Grassroots to board sponsorship
Today, Wickes has five highly active, dynamic networks – covering BAME, Ability, Wellbeing, LGBTQI+, and Gender Diversity. Working across the business, a board sponsor for each network supports these conversations at each stage, ensuring that topics remain front of mind amongst decision-makers to drive change.
The shift from D&I to ‘belonging.’
To meet their ambitious growth plan, Wickes decided to supercharge their internal development process by putting ‘belonging’ at the heart of their D&I strategy. They did this by developing an internal positioning – ‘Feel at Home’ – building stronger teams and better working environments by encouraging and empowering everyone to be their true selves.
The story so far…
- Trained over 130 LGBT+ allies
- 360+ completed Disability Smart Training
- Trained over 233+ Mental Health First Aiders
- 383+ took part in the Race, Ethnicity, and Identity Cultural Allyship Programme
- Top 10 UK retailers for D&I – FT Global Diversity Leaders 2021
Louise Tait, Head of HR, OD, and Talent at Wickes, said: “At Wickes, we have been making the shift from Diversity & Inclusion to ‘belonging’ for some time but have only recently started to position the emotional outcome of ‘belonging’ at the center of our D&I strategy and use this to orientate and re-focus our language, activities, and interventions in this way.

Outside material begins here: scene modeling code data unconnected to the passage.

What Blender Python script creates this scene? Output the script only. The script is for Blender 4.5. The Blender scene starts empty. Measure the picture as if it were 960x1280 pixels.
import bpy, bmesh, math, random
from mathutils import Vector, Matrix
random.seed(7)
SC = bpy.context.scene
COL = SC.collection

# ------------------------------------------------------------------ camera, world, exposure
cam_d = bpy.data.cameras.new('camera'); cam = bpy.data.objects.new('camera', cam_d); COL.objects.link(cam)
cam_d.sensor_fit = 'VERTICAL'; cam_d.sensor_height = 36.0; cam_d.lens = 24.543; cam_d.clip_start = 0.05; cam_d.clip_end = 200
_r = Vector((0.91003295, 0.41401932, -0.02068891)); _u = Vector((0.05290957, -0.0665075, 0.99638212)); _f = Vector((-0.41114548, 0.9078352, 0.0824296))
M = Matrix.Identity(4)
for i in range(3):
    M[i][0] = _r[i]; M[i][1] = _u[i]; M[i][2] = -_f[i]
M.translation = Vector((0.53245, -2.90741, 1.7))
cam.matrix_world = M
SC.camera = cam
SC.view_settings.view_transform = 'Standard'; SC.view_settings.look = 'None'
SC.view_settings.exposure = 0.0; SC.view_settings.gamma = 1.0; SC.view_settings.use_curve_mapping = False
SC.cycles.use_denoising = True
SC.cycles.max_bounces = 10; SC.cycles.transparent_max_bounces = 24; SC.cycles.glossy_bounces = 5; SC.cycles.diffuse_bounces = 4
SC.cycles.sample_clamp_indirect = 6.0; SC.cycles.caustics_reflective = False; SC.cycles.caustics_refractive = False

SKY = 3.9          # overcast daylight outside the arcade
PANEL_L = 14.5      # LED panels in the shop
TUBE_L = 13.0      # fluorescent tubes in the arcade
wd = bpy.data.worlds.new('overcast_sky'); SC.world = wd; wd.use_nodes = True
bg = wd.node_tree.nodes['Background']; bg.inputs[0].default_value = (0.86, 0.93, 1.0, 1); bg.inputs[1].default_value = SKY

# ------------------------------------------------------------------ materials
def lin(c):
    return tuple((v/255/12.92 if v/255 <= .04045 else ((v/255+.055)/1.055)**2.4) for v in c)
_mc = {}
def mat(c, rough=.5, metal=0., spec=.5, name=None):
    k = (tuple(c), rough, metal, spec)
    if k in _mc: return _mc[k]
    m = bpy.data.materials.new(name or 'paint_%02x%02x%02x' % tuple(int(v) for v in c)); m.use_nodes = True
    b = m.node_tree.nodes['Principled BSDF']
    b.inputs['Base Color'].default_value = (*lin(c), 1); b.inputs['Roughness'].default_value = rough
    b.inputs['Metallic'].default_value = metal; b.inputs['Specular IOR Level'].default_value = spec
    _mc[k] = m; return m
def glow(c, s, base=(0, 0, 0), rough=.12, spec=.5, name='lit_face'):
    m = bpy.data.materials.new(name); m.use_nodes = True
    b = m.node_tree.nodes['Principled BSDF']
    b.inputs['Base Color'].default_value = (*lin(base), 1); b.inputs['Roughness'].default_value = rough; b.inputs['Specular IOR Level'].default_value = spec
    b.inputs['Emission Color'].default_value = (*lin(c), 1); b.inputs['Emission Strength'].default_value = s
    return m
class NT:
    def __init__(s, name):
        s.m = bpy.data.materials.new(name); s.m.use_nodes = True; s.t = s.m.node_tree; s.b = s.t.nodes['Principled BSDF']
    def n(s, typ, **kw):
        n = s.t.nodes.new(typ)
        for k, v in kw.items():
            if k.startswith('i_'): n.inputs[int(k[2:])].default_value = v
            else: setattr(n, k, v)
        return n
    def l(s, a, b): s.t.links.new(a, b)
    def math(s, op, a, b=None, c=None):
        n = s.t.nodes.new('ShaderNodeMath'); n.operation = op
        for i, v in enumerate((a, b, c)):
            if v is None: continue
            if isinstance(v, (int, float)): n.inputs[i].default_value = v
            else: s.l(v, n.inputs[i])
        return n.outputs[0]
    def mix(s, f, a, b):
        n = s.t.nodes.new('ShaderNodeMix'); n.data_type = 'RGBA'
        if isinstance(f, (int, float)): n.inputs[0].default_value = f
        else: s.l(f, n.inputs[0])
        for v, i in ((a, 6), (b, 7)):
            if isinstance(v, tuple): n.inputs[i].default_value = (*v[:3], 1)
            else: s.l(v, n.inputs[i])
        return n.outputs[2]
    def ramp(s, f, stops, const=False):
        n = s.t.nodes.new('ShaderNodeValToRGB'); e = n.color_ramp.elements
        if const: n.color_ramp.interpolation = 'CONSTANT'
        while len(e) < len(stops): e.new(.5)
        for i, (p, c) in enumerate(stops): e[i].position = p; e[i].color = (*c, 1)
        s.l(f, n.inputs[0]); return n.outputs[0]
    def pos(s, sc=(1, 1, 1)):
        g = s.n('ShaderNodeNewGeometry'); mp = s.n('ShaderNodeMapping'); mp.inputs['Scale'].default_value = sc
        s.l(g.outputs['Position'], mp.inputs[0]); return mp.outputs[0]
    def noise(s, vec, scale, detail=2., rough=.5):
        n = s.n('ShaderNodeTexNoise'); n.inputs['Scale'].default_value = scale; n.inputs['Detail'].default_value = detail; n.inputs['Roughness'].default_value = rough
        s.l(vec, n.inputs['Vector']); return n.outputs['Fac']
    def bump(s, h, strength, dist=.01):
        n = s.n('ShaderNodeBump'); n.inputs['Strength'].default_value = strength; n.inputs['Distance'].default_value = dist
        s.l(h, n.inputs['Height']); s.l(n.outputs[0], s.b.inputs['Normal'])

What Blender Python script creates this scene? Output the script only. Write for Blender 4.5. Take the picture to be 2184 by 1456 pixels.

“To break down these barriers, you have to start with accepting the concept of privilege and the simple but essential fact that you can not judge the world, on behalf of your team, based on how you see and experience it. This means you have to listen to everyone in the team, really listen, accept what they share as true (even if you haven’t seen it or witnessed it) and then work together to develop actions to improve.”